WHAT NEEDS TO BE DONE —
Collect all lines below with the string "that".

EXCERPTED RECORDS —
>> Start
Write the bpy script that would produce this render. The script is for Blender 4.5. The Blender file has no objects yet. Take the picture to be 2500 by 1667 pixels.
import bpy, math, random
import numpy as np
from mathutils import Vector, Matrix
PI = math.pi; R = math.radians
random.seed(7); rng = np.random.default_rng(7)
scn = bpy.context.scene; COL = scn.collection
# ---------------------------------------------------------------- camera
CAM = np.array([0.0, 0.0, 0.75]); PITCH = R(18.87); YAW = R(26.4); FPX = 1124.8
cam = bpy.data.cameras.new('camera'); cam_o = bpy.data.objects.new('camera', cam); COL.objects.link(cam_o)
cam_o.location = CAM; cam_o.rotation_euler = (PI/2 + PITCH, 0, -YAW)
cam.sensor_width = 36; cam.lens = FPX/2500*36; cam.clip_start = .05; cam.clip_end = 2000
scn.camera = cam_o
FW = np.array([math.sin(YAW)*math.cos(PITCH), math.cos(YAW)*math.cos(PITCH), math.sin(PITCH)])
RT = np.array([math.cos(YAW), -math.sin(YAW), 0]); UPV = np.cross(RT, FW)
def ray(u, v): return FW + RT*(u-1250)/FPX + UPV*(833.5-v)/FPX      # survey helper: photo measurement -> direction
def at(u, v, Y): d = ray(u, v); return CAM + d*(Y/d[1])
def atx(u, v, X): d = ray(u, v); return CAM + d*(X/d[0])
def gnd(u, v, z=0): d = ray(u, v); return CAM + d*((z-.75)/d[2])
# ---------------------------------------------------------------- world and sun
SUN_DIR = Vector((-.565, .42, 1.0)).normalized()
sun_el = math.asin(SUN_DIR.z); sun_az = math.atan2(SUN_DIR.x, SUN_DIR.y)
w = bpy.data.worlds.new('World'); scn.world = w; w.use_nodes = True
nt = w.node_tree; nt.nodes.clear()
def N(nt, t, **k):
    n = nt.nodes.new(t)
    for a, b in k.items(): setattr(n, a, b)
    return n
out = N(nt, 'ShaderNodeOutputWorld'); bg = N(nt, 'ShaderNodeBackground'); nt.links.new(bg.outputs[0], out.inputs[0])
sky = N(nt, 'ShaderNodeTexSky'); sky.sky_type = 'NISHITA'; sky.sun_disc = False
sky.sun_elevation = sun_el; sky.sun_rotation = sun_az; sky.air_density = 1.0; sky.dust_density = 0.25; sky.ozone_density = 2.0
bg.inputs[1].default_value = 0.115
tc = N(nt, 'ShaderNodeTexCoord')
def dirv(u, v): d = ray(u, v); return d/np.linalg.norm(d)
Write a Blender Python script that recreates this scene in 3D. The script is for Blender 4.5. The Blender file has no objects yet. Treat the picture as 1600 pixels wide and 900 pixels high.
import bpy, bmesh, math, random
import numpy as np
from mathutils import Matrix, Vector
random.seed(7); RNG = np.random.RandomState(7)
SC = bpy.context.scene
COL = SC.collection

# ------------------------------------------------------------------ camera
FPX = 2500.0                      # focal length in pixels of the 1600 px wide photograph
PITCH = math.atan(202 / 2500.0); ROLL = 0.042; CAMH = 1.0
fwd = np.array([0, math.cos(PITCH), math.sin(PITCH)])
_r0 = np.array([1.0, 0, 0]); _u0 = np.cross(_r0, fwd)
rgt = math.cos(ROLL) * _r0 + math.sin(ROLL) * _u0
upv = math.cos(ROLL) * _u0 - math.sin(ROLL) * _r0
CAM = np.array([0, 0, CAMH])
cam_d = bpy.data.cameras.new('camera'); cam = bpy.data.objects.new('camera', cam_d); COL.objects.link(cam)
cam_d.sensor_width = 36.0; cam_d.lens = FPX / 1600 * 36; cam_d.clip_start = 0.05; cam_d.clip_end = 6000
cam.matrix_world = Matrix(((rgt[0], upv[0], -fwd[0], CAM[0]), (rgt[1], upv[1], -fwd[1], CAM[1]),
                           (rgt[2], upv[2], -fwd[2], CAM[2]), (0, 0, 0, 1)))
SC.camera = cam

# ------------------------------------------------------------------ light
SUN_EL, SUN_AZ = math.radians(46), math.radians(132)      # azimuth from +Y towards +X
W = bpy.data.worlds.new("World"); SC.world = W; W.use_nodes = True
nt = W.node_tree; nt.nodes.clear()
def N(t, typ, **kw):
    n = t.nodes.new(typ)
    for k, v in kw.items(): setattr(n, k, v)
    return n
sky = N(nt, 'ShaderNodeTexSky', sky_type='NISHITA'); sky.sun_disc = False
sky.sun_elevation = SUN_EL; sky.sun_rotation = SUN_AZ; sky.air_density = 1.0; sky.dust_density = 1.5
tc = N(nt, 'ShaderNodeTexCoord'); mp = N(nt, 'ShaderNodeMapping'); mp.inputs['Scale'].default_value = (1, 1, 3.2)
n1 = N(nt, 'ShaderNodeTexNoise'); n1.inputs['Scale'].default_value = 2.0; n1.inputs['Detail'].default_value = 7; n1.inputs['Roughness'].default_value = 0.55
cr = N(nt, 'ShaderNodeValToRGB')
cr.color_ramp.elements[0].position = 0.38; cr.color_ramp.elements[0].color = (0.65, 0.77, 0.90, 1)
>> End
SOLUTION —
Write the bpy script that would produce this render. The script is for Blender 4.5. The Blender file has no objects yet. Take the picture to be 2500 by 1667 pixels.
Write a Blender Python script that recreates this scene in 3D. The script is for Blender 4.5. The Blender file has no objects yet. Treat the picture as 1600 pixels wide and 900 pixels high.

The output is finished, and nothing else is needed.